Reading for pleasure, reading at leisure. Reading for news, tolerating the ads. Reading for exams, scrambling for points. Every day, we read something or the other, for some purpose or other. And our purpose often defines our perspective.

People who read newspapers and online articles do so for information. They don’t care who the writer is, how long it took to write the piece, or how the writer feels about the thing they’re reporting. That’s just news for the sake of news.

Some other people read for pleasure. My friends bury their faces in fiction or non-fiction just to get high in the power of words strung to one another. Reading, for them, is a hobby. It’s an activity that keeps their clocks ticking, at the end of which they have something to talk about, and sometimes even think about. Books for them are havens of stories, packed with adventure and action, letting them peek into a life they wish they’d had. When they read stories, they venture into a new world, a world where everything seems interesting, where everything is likeable.

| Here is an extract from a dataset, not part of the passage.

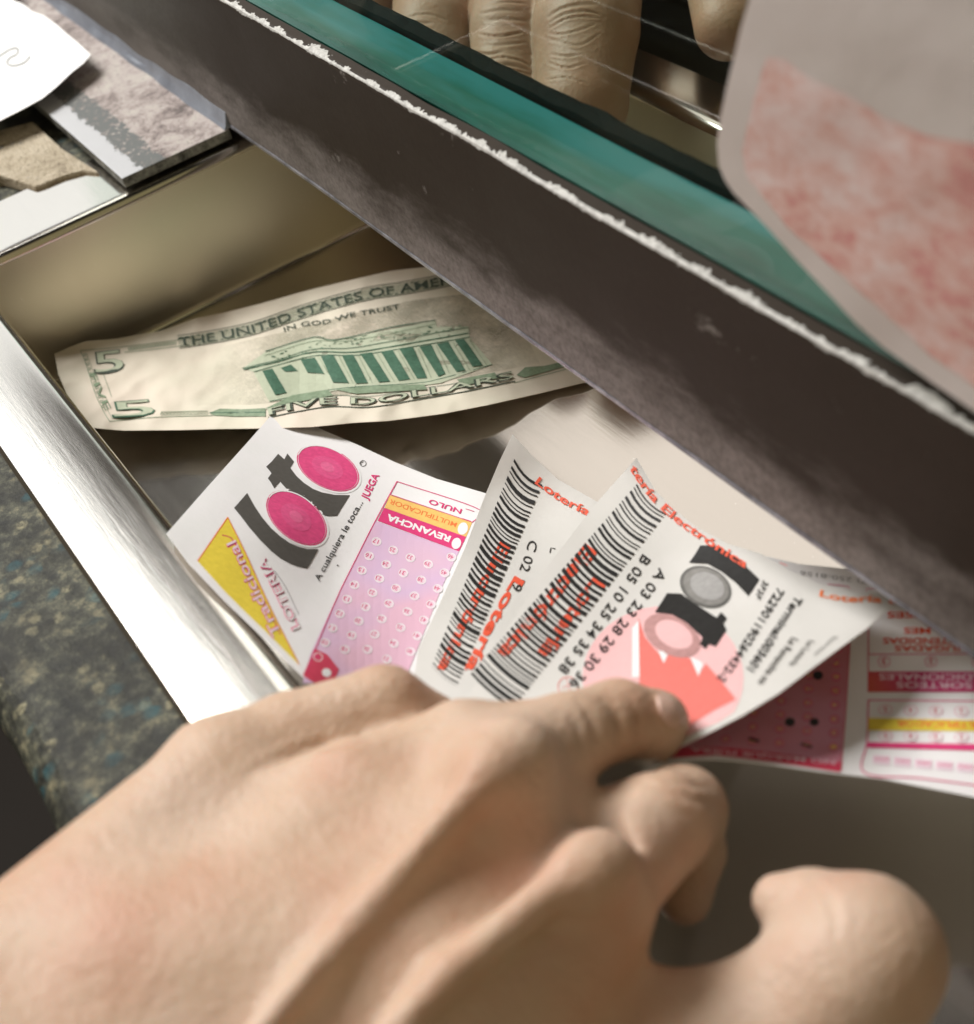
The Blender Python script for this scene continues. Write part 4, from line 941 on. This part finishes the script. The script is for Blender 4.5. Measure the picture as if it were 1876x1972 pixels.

For such people, reading is an escape from a reality they can’t alter.

And then there’s the third kind: The ones who read the writer. I didn’t know this was a thing until I realised I belonged to this category. When I read a book, an article online, or even a magazine advertisement, I don’t just take the words in. I notice. I stop, I reread, I analyse the word choices, and I wonder if I could’ve written it better. I may, at first, shake my head at unnecessary commas, or curl my lips at descriptive repetition, but I also go wow at the imagery at the end of a sentence.

Reading for me has transcended beyond reading for pleasure. It’s now more of understanding the writer, trying to forge a bond with the author. It’s interesting how a writer’s mind works, because when they put words to paper, they don’t just communicate a story they thought we’d like. They, instead, make us realise what they realised. They educate the reader, conveying not just an idea, but a conviction. No writer ever publishes a book that they don’t believe in. Every word, every extra syllable that the reader reads is because the writer wanted them to read it.

But ever too often, we don’t acknowledge the valiant efforts of a writer. We judge a book within the first couple of pages. We verdict books without mercy. We use countless descriptions to condemn a book; too boring, a complex narrative, a stupid plot, emotionless tone, and so much more. And yet, all the while, we forget that the writer did all those with purpose.

A writer doesn’t want to write a boring book. But a boring fictional narrative from the first person point of view is purposeful. It’s a subtle indication from the writer to the reader that the (fictional) narrator had a troubled past that altered her life altogether. Throughout a story, writers drop hints for readers to pick up. And that’s why the same book feels different when we read it a few years later. We see things we haven’t seen before. We realise that the extra comma had some meaning. And so we read with extra care, we hunt for the clues, we wonder why the writer is being repetitive. And when we do that, we become mature. From reading about adventures, we make reading in itself an adventure.


ibmc-9

I’ve signed up for the Incredible Blogger Marathon Challenge. It’s a ten-task-challenge that can span up to fifteen days. This post is my response to the ninth day: Be a baby challenge. The challenge is to give a new perspective to something commonplace.

3 thoughts on “Read Anew

  1. With this piece of writing, you have made a new fan follower. How beautiful is that to actually discover the writer along with the write! I agree that sometimes it the sentence that tells the story and at times the chapter does it. A comma in between could mean a direction.